Ci si avvia, lentamente ma forse inesorabilmente, verso lo sciopero contro il governo Meloni. Cgil e Uil sembrano decise a dare battaglia. La Cisl tituba, da un lato vuole mantenere fede alla sua vocazione contrattualista, che la spinge a dare peso a ciò che si è ottenuto più che a ciò cui si è dovuto rinunciare, dall’altro sa che su alcune cose, le pensioni prima del resto, ha portato a casa poco. Ma, che la Cisl scenda al loro fianco o meno, le altre due confederazioni sembrano decise. Poi si vedrà in cosa si sostanzierà la protesta, se in uno sciopero generale o in manifestazioni regionali o territoriali. Landini e Bombardieri proclamarono lo sciopero generale contro Mario Draghi, sarebbe strano se non facessero altrettanto adesso.
Si deciderà nel giro di qualche giorno, ma che ci sia una protesta forte del movimento sindacale, unito o separato, è certo. Ed è un brutto segnale, soprattutto se le confederazioni sindacali dovessero dividersi, perché sarebbe un altro passo verso la polarizzazione che si sta manifestando da tempo. Sempre più sentiamo parlare di sindacato buono e sindacato cattivo, uno riformista, l’altro antagonista. Nulla di più sbagliato e, soprattutto, di più dannoso. I manicheismi non servono a nulla, la realtà è sempre più complessa, facilitare le scelte obbligando a dividersi tra il bianco e il nero non porta lontano.
Come è accaduto per il salario minimo legale, a proposito del quale si è banalizzato anche troppo. Tutti a dire che era indispensabile, oppure dannoso, sempre bianco o nero, mentre la verità è che la contrattazione e il salario legale non sono strumenti alternativi. Lo ha spiegato con molta precisione Walter Cerfeda in un intervento su Il diario del lavoro, dall’alto della sua lunga esperienza al vertice del sindacato europeo. Del resto, se il sindacato tedesco, che forse è il più forte e capace in Europa, ha accettato di unire alla contrattazione anche il salario minimo una ragione ci sarà. E non tenerne conto è stato un errore che si pagherà nel tempo.

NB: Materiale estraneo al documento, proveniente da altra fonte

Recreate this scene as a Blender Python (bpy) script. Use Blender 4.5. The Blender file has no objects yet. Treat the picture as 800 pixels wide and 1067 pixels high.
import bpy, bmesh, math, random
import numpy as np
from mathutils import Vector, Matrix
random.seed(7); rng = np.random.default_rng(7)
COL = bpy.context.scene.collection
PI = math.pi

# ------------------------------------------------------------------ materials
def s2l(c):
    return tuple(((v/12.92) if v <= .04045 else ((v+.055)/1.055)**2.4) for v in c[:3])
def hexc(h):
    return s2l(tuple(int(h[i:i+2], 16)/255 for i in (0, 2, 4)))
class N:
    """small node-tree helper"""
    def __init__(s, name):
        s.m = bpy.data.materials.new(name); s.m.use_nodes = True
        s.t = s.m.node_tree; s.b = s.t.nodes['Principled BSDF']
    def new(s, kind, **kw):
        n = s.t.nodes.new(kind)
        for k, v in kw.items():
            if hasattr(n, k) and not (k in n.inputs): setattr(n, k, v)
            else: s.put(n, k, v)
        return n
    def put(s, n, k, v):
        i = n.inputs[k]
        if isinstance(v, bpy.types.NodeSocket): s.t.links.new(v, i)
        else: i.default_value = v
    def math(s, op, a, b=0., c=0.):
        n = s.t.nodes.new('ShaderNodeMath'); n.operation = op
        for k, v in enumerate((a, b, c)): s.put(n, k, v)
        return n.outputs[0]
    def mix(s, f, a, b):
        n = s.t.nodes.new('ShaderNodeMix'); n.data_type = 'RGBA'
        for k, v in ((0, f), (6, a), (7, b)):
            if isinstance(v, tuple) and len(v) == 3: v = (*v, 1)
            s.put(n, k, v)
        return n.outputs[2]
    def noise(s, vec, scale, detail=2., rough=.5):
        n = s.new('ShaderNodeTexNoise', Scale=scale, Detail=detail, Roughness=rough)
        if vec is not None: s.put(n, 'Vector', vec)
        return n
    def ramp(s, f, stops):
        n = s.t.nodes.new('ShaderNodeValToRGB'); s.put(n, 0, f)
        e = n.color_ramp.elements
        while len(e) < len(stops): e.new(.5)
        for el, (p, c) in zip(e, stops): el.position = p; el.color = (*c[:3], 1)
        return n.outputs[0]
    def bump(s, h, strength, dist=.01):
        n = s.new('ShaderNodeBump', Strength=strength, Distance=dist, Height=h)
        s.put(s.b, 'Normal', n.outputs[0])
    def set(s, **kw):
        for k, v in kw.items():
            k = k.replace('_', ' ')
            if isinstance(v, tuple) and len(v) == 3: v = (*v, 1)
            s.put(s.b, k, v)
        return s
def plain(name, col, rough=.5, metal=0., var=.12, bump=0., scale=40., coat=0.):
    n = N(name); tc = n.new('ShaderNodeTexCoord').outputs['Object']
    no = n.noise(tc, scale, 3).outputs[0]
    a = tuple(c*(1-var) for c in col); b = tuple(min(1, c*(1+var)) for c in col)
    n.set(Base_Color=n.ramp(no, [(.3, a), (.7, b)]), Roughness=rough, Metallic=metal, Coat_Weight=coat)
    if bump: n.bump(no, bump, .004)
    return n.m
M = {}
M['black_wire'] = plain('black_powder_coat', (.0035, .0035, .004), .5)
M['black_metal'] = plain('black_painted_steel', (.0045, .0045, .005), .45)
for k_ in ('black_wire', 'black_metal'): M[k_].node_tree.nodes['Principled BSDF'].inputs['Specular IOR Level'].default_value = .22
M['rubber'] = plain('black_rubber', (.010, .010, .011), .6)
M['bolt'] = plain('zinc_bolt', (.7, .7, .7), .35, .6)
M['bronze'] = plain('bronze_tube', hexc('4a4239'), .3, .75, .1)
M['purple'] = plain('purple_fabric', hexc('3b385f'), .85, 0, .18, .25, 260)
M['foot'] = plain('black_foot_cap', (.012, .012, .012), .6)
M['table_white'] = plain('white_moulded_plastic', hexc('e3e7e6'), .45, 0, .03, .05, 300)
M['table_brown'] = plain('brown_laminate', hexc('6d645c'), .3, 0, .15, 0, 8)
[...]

Certo, il momento difficile che stiamo vivendo, con tutte le transizioni che dobbiamo attraversare, chiamerebbero all’unione di tutte le forze più che alla loro divisione. E invece tutto va proprio nell’altra direzione. I sindacati stentano a trovare l’unità, sembrano dirigersi verso obiettivi differenti. Il governo sposa una linea sempre più antisindacale, nonostante le sbandierate radici della premier nella destra sociale, che l’avrebbero condotta a cercare l’accordo con il sindacato o, quanto meno, un’autentica interlocuzione, che non c’è mai stata. Manca qualsiasi traccia di politica industriale, come dimostrano i problemi che sorgono e si rafforzano in ogni settore, quello dell’auto, della siderurgia, degli elettrodomestici, dell’edilizia.
Servirebbero comportamenti adeguati alla gravità dei problemi, ma non ce ne è ombra. Pesano le assenze, soprattutto quella di Confindustria, che nei momenti di difficoltà del paese ha sempre costituito un punto di riferimento importante, spesso indicando una soluzione a problemi che pure apparivano insolubili, ma adesso è entrata in un cono d’ombra, di più, sembra disinteressarsi a quanto accade sulla scena politica ed economica del paese. E anche per questo ha causato sconcerto l’ultima decisione di Carlo Bonomi che in una sola volta ha sostituito il responsabile dell’ufficio stampa, e fin qui ci stiamo, ma anche la direttrice generale, Francesca Mariotti, per sostituirla con un diplomatico.
Sconcerto perché Bonomi, al quale va attribuita la responsabilità della scomparsa della confederazione dalle scene politiche, è agli ultimi mesi della sua presidenza. Già circolano i primi nomi di chi potrebbe sostituirlo, comunque sia tra sei mesi lascerà la confederazione. Forse sarebbe stato meglio, molto meglio, lasciare la scelta del nuovo direttore generale al nuovo presidente. Anche perché questa scelta è direttamente legata alle problematiche che dovranno essere affrontate. Guido Carli scelse Paolo Savona poiché doveva ristabilire, su linee rigidamente economiche, la strategia di Confindustria alla fine dei difficili anni 70. Al contrario, Paolo Annibaldi salì al vertice della confederazione quando i problemi sindacali erano al centro della scena politica. Adesso Bonomi preferisce un diplomatico, forse intende lanciare Confindustria in un’avventura internazionale e ha bisogno di un valido supporto. Ma, comunque sia, questa era una cosa che doveva decidere chi si prenderà la responsabilità dei prossimi quattro anni, non chi sta uscendo di scena, senza troppi applausi. Un motivo in più per essere preoccupati di quanto sta avvenendo.